Quanto às CEBs, ou elas mantêm as mesmas características ou têm que rasgar o Ato dos Apóstolos, porque as comunidades nasceram da ressurreição de Cristo e do Espírito Santo. Nesse sentido, o fundamental, em primeiro lugar, é a palavra de Deus: um cristão que não escuta a palavra e passa a escutar com os demais é muito melhor, porque na comunidade há colaboração, partilha, e as pessoas da comunidade se entendem melhor. Além do mais, nessas comunidades ninguém fica excluído, porque as pessoas se conhecem. Apesar de o ritmo da eucaristia na Amazônia ser mais devagar, porque dá para manter de duas a três celebrações por ano, as comunidades de base precisam ser preparadas para valorizar o sacramento da eucaristia: o corpo e o sangue de Cristo, que deu a vida para que nós tenhamos vida, para criar a Igreja.

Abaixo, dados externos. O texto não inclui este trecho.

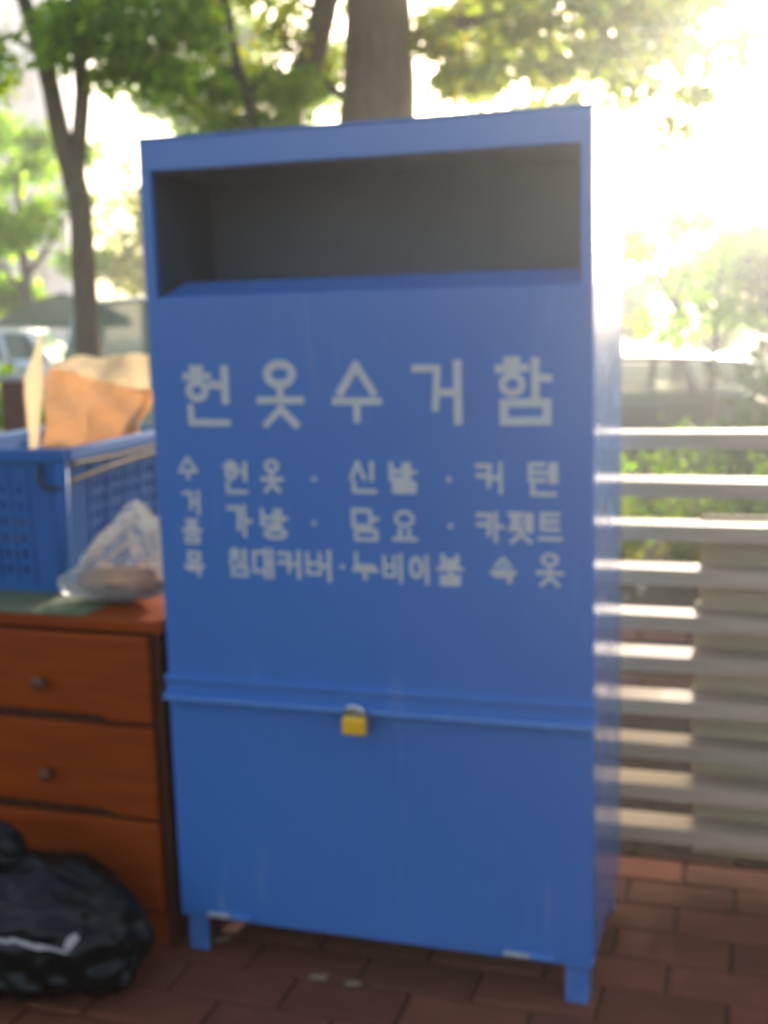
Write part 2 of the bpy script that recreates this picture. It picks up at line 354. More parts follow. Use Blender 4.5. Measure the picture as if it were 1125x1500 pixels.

E a Igreja de hoje no Brasil ?

A Igreja de hoje é a mesma dos Atos dos Apóstolos. É claro que ela mudou, mas existem coisas que não podem ser mudadas, porque são substanciais. Quando assisto aos programas de televisão da Igreja, vejo que estão abençoando demais pela televisão. Deveriam insistir mais na participação concreta e investir em programas com a substância da proposta da Igreja: morte e ressurreição de Cristo; amor ao próximo; perdão e amor até aos inimigos; abertura para todo homem e mulher como irmão e irmã. Esses pontos deveriam ser mais acentuados, em vez de benzer água. A Igreja permite e até aconselha benzer água como lembrança do batismo, como forma de gratidão pelo batismo recebido, mas tem se valorizado demais o devocionalismo, e esquece o fundamental da pregação. Além disso, a Igreja insiste muito na iniciação. Precisamos novamente voltar a uma preparação séria, sólida do batismo em etapa, depois a crisma, depois a eucaristia, sempre dentro de uma comunidade. É impossível iniciar alguém na fé fora de uma comunidade; ela é fundamental desde o começo, e assim será até o fim dos tempos.